[Exercise data]
== == ==
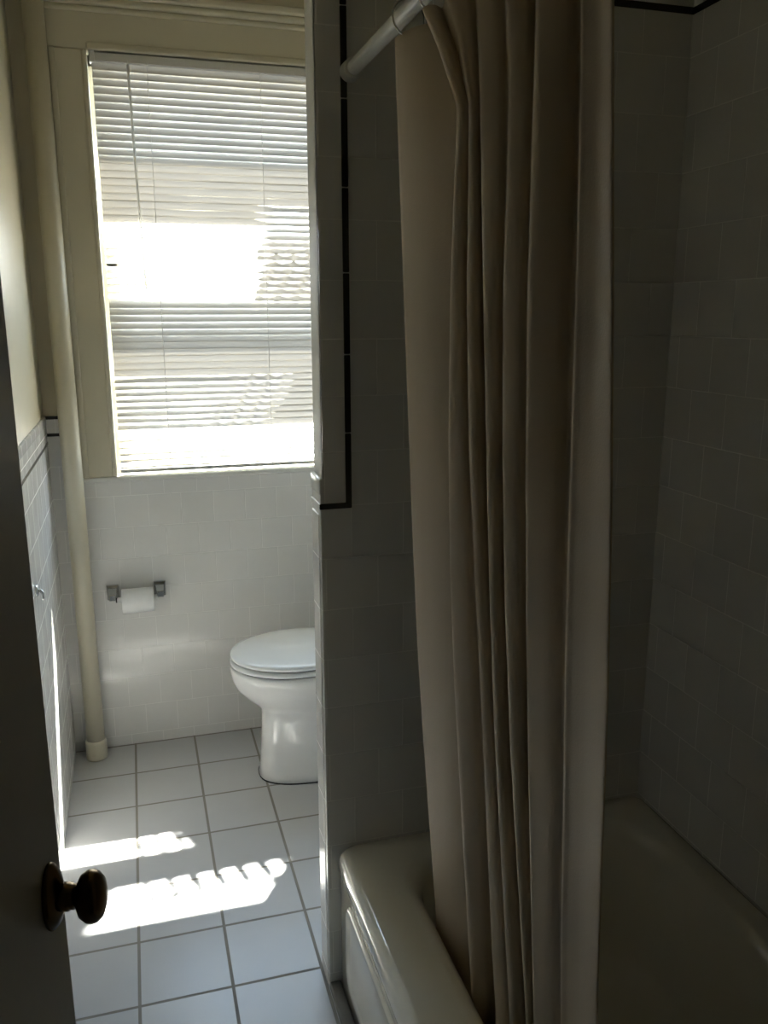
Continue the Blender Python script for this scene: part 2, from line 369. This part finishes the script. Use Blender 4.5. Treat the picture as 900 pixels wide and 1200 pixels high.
# ------------------------------------------------------------------ toilet paper holder and roll
hz = 0.552; ry = YB-0.052
th = thing('toilet_paper_holder', (-0.037, YB, hz), 'chrome two-post toilet paper holder on the tiled wall under the window', 'paper holder')
for cx in (-0.114, 0.040):
    mb = MB(); r0 = []
    for (y, hw, zt, zb) in ((YB, 0.0195, 0.028, -0.024), (YB-0.008, 0.0185, 0.027, -0.023), (YB-0.012, 0.014, 0.020, -0.019), (YB-0.045, 0.0115, 0.013, -0.013), (YB-0.060, 0.0105, 0.010, -0.011), (YB-0.062, 0.008, 0.008, -0.009)):
        r0.append([(cx-hw, y, hz+0.012+zb), (cx+hw*0.96, y, hz+0.012+zb), (cx+hw*1.04, y, hz+0.012+zt), (cx-hw*1.04, y, hz+0.012+zt)])
    mb.loft(r0, 0, True, True, False); p = mb.build('post', M['chrome'], th)
    sgn = 1 if cx < 0 else -1
    mb = MB(); mb.lathe((cx+sgn*0.0095, ry, hz), (sgn, 0, 0), [(0.0085, 0), (0.0085, 0.0035), (0.006, 0.004)], 20); mb.build('socket', M['dark_plastic'], p)
mb = MB(); mb.lathe((-0.104, ry, hz), (1, 0, 0), [(0.005, 0), (0.005, 0.004), (0.010, 0.006), (0.010, 0.06), (0.0085, 0.062), (0.0085, 0.128), (0.010, 0.13), (0.010, 0.134), (0.005, 0.137), (0.005, 0.134)], 24); mb.build('roller', M['white_plastic'], th)
rl = thing('toilet_paper_roll', (-0.033, ry, hz-0.006), 'white toilet paper roll on the chrome holder', 'toilet paper')
rc = 0.041; mb = MB()
mb.lathe((-0.085, ry, hz-0.006), (1, 0, 0), [(0.0195, 0.002), (0.0195, 0.0), (rc-0.001, 0), (rc, 0.001), (rc, 0.101), (rc-0.001, 0.102), (0.0195, 0.102), (0.0195, 0.1)], 40)
mb.build('paper', M['paper'], rl)
mb = MB(); rr = [[Vector((x, ry+r*math.cos(a), hz-0.006+r*math.sin(a))) for a in [2*math.pi*i/24 for i in range(24)]] for x, r in ((-0.085, 0.0194), (-0.085, 0.0184), (0.017, 0.0184), (0.017, 0.0194), (-0.085, 0.0194))]
mb.loft(rr, 0, False, False); mb.build('core', M['card'], rl)

# ------------------------------------------------------------------ wall hook
hk = thing('wall_hook', (XL, 2.24, 0.79), 'small chrome hook on the left wall tile just past the door edge', 'hook')
mb = MB(); mb.lathe((XL+0.0005, 2.24, 0.79), (1, 0, 0), [(0.016, 0), (0.016, 0.003), (0.012, 0.006), (0.006, 0.007)], 24); mb.build('base_plate', M['chrome'], hk)
mb = MB(); mb.tube([(XL+0.005, 2.24, 0.79), (XL+0.012, 2.24, 0.789), (XL+0.016, 2.24, 0.782), (XL+0.016, 2.24, 0.770), (XL+0.013, 2.24, 0.764)], 0.004, 10); mb.build('arm', M['chrome'], hk)

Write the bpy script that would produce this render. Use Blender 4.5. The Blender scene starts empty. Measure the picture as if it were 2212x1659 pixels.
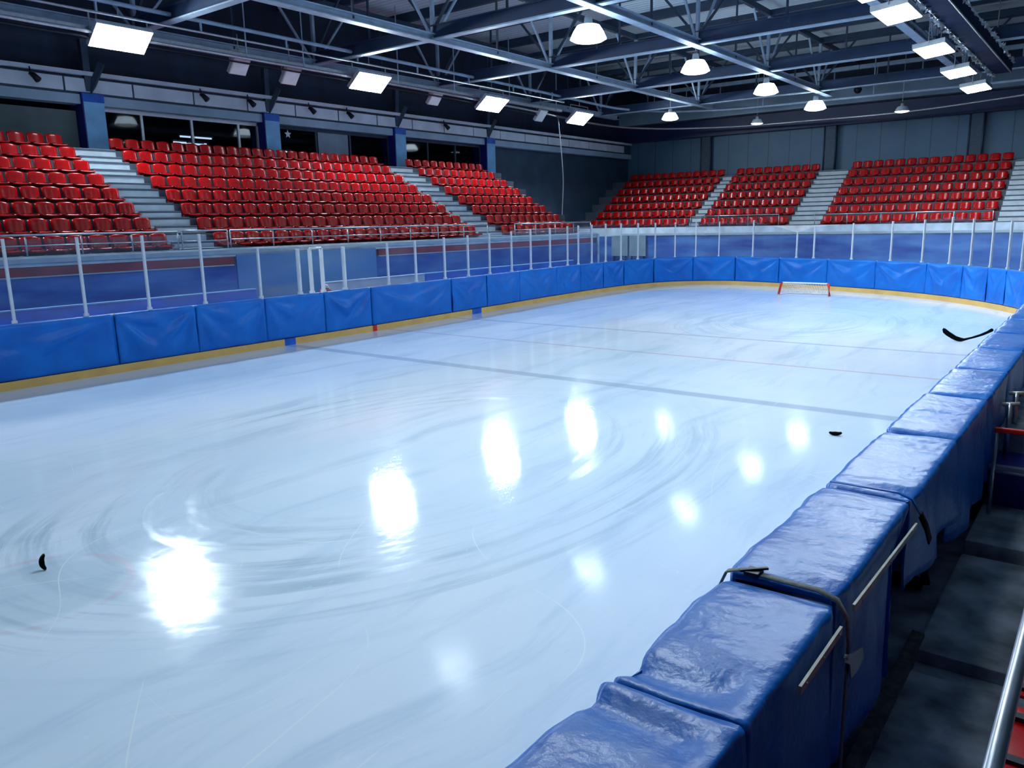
== == ==
[Objective] Return every line above that contains the word "this".

[Reply]
Continue the Blender Python script for this scene: part 2, from line 369. This part finishes the script. Use Blender 4.5. Treat the picture as 900 pixels wide and 1200 pixels high.
Write the bpy script that would produce this render. Use Blender 4.5. The Blender scene starts empty. Measure the picture as if it were 2212x1659 pixels.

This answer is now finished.